Cham remembers a moment when Brennan joined him and a colleague who had worked at the agency for years and is also deaf, in a room with a new videophone. On the other end of the line was the colleague's 93-year-old mother. It was the first time he'd ever called her from the office.

"It was very joyful to be able to see him connect," says Cham. He pumps his chest with his hand as he signs, trying to convey the emotion.

Cham loves his job, but it's not a calling. He says he decided to stay at the agency because of Brennan's efforts to improve the workplace - and also because of the benefits. "The best part is the MBA," Cham says. "That's worth $50,000 (£32,230), right there."

Image source, Jeffrey W Bass (courtesy of CIA)
Image caption,
This portrait of disabled case officer Virginia Hall hangs in the CIA's headquarters

After we leave the conference room, a guide takes me to a corner of the building rarely seen by outsiders - a private museum with memorabilia from the CIA's precursor, the Office of Strategic Services.

One exhibit is devoted to Virginia Hall, a case officer who was first turned down for a job at the state department. Her lower leg had been removed after a hunting accident.

"They said - 'No amputees, except fingers,'" says Hall's niece Lorna Catling. "She went on and did a hell of a lot more."

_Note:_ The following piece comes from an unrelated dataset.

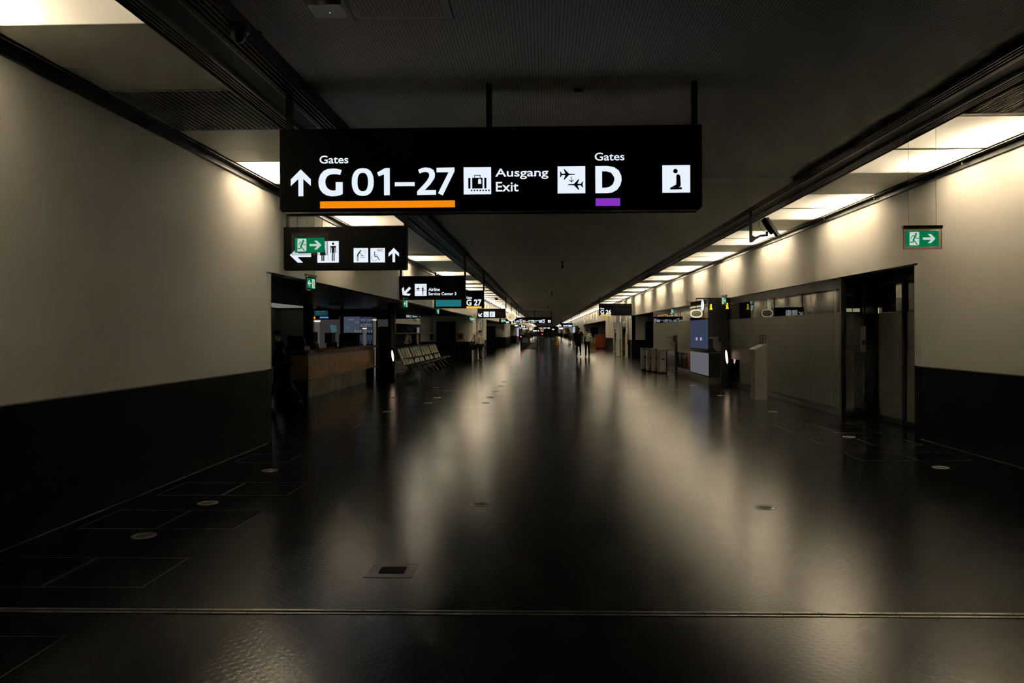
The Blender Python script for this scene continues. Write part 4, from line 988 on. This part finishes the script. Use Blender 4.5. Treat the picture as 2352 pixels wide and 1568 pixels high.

Hall was recruited by the UK's Special Operations Executive and worked with the French resistance, helping to destroy bridges and kill enemy soldiers.

She was made a member of the Order of the British Empire. She was also awarded a US Distinguished Service Cross. An oil painting of Hall hanging in an agency's hallway shows her deep in concentration while sending coded messages.

Near the exhibit is an illustration that shows how to slit a man's throat. Outside, black aeroplanes are suspended from a ceiling.

In the afternoon I see Cham again. He's talking to a colleague, signing in a hallway.

Inside the agency things are not always tranquil, particularly as chapters of its recent history come to light. But there's change underway, and he's part of it.